(RAW DATA)
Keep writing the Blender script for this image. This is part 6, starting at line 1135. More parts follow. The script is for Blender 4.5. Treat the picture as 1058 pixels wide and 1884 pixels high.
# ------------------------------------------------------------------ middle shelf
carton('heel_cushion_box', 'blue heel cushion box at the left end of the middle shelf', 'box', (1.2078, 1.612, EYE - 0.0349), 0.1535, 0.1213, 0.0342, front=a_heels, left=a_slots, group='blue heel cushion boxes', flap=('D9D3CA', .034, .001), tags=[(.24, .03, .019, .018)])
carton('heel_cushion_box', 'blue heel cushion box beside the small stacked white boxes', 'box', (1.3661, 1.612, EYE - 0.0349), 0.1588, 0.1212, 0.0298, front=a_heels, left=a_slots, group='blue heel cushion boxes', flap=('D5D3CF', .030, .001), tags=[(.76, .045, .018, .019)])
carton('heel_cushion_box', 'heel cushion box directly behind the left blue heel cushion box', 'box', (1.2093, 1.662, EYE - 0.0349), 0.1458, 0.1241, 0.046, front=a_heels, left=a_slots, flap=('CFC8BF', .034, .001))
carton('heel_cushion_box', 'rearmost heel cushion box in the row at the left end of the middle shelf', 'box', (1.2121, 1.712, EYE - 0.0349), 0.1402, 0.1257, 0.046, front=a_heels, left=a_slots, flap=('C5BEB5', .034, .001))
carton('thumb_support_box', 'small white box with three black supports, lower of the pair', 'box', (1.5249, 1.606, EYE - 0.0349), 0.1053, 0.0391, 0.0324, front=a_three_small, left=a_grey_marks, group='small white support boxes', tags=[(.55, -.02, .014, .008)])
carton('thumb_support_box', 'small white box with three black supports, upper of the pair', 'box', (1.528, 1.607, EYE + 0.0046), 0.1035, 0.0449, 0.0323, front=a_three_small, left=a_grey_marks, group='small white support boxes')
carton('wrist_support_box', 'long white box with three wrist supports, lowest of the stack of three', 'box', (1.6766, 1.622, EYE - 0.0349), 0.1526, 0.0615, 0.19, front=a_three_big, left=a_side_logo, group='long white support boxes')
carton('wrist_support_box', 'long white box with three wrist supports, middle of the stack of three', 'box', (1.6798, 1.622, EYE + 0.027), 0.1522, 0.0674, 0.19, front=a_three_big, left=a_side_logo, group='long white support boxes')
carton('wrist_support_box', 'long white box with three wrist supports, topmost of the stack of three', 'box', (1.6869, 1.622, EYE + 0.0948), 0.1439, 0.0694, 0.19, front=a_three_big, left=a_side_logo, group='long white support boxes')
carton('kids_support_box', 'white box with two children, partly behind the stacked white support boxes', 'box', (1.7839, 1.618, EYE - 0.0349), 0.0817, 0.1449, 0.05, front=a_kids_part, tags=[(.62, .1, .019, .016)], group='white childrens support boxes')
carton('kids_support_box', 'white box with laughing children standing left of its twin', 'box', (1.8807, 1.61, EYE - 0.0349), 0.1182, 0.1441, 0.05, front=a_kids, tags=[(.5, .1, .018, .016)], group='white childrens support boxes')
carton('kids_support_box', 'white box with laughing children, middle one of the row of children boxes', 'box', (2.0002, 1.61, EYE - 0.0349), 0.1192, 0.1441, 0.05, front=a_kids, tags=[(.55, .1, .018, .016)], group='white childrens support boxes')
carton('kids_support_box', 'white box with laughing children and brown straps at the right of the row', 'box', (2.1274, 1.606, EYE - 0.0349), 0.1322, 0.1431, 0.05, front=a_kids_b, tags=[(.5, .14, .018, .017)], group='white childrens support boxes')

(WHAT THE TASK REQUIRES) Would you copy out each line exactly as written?

(FULL ANSWER)
Keep writing the Blender script for this image. This is part 6, starting at line 1135. More parts follow. The script is for Blender 4.5. Treat the picture as 1058 pixels wide and 1884 pixels high.
# ------------------------------------------------------------------ middle shelf
carton('heel_cushion_box', 'blue heel cushion box at the left end of the middle shelf', 'box', (1.2078, 1.612, EYE - 0.0349), 0.1535, 0.1213, 0.0342, front=a_heels, left=a_slots, group='blue heel cushion boxes', flap=('D9D3CA', .034, .001), tags=[(.24, .03, .019, .018)])
carton('heel_cushion_box', 'blue heel cushion box beside the small stacked white boxes', 'box', (1.3661, 1.612, EYE - 0.0349), 0.1588, 0.1212, 0.0298, front=a_heels, left=a_slots, group='blue heel cushion boxes', flap=('D5D3CF', .030, .001), tags=[(.76, .045, .018, .019)])
carton('heel_cushion_box', 'heel cushion box directly behind the left blue heel cushion box', 'box', (1.2093, 1.662, EYE - 0.0349), 0.1458, 0.1241, 0.046, front=a_heels, left=a_slots, flap=('CFC8BF', .034, .001))
carton('heel_cushion_box', 'rearmost heel cushion box in the row at the left end of the middle shelf', 'box', (1.2121, 1.712, EYE - 0.0349), 0.1402, 0.1257, 0.046, front=a_heels, left=a_slots, flap=('C5BEB5', .034, .001))
carton('thumb_support_box', 'small white box with three black supports, lower of the pair', 'box', (1.5249, 1.606, EYE - 0.0349), 0.1053, 0.0391, 0.0324, front=a_three_small, left=a_grey_marks, group='small white support boxes', tags=[(.55, -.02, .014, .008)])
carton('thumb_support_box', 'small white box with three black supports, upper of the pair', 'box', (1.528, 1.607, EYE + 0.0046), 0.1035, 0.0449, 0.0323, front=a_three_small, left=a_grey_marks, group='small white support boxes')
carton('wrist_support_box', 'long white box with three wrist supports, lowest of the stack of three', 'box', (1.6766, 1.622, EYE - 0.0349), 0.1526, 0.0615, 0.19, front=a_three_big, left=a_side_logo, group='long white support boxes')
carton('wrist_support_box', 'long white box with three wrist supports, middle of the stack of three', 'box', (1.6798, 1.622, EYE + 0.027), 0.1522, 0.0674, 0.19, front=a_three_big, left=a_side_logo, group='long white support boxes')
carton('wrist_support_box', 'long white box with three wrist supports, topmost of the stack of three', 'box', (1.6869, 1.622, EYE + 0.0948), 0.1439, 0.0694, 0.19, front=a_three_big, left=a_side_logo, group='long white support boxes')
carton('kids_support_box', 'white box with two children, partly behind the stacked white support boxes', 'box', (1.7839, 1.618, EYE - 0.0349), 0.0817, 0.1449, 0.05, front=a_kids_part, tags=[(.62, .1, .019, .016)], group='white childrens support boxes')
carton('kids_support_box', 'white box with laughing children standing left of its twin', 'box', (1.8807, 1.61, EYE - 0.0349), 0.1182, 0.1441, 0.05, front=a_kids, tags=[(.5, .1, .018, .016)], group='white childrens support boxes')
carton('kids_support_box', 'white box with laughing children, middle one of the row of children boxes', 'box', (2.0002, 1.61, EYE - 0.0349), 0.1192, 0.1441, 0.05, front=a_kids, tags=[(.55, .1, .018, .016)], group='white childrens support boxes')
carton('kids_support_box', 'white box with laughing children and brown straps at the right of the row', 'box', (2.1274, 1.606, EYE - 0.0349), 0.1322, 0.1431, 0.05, front=a_kids_b, tags=[(.5, .14, .018, .017)], group='white childrens support boxes')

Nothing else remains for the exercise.